To secure connection with your intended audience or market, aspire to offer the equivalent ease of Amazon Prime’s one-click buying.

Early in some of my keynotes I’ll sometimes say, “Turn to the most normal-looking person near you, shake hands, and ask them to be your partner” which usually evokes startled laughter as they look around. Then I add, “Move quickly or your options may get even more odd,” causing a second wave of titters. They turn their bodies, smile and mirror each other in shaking hands — all behaviors that make them feel more open, and closely connected to each other and to me.

That’s because these actions evoke their warm side and make them look and act more alike.

Interestingness
Make your message so unexpected, novel, provocative or otherwise odd that they are compelled to pay attention even if they are supposed to be doing something else.

“Love of the new,” or neophilia, is hardwired into our brains at the deepest levels according to Winifred Gallagher, author of New who wrote that we “are attuned to things that are new or unfamiliar because they convey vital information about potential threats and resources.”

Interestingness is perhaps the most powerful cue for grabbing attentions when other messages are always fighting for our attention.

For example, instead of admonishing Texas for dumping garbage on the roadside, a public service campaign appealed to their Texas pride with the behavior-changing, actionable slogan, “Don’t mess with Texas.” Piggybacking on the long-running advertising campaign for milk, some blood banks appealed for donations with the pithy call for action “Got blood?” (Being brief also helps these slogans be memorable.)

Relevance
When you hear a speaker who appears to be speaking directly to you, or you read about a situation that you are facing, you are much more likely to remember it.
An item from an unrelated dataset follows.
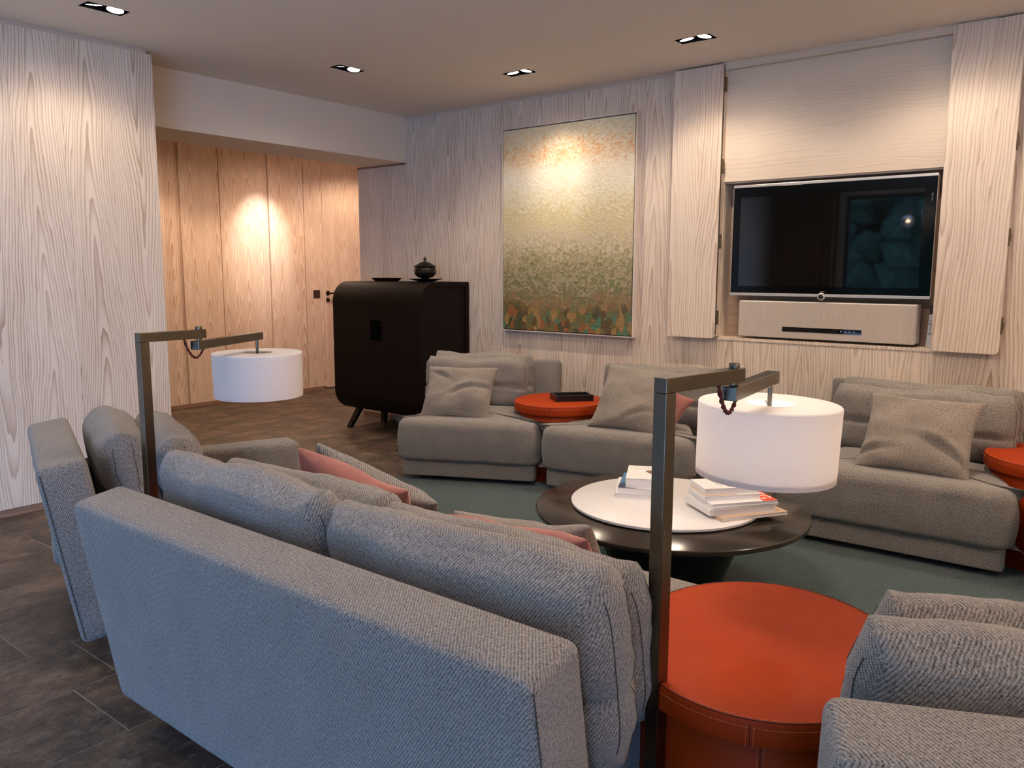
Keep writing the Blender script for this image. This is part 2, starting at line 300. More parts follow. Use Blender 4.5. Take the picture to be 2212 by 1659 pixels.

Playing on the familiar police order, “Step away from car” the clever headline, “Step Away From the Device” can be quickly understood, relevant — and actionable for many of us who spend too much time with our screens.

You can increase relevance by getting specific sooner. That may mean you capture fewer people overall — but you will capture more of the right people, the people you need to reach.

A specific example proves the general conclusion, not the reverse. Yet most conversations, speeches and even advertising campaigns begin with generalizations. By beginning with background, or qualifiers, as we instinctively do we are creating underbrush to obscure our point. Only the most optimistic will remain listening, thinking. “With all the manure in here, there’s got to be a pony in here somewhere.”

Look for the specific detail that can buttress your general conclusion, your main differentiating benefit, and start with it. Then build your story, point by point, like stepping stones across the pond, keeping us involved with you.

Crafting a memorable message will make you more quotable, will keep you at the top of people’s minds, and will ultimately inject your life with more opportunity and adventure.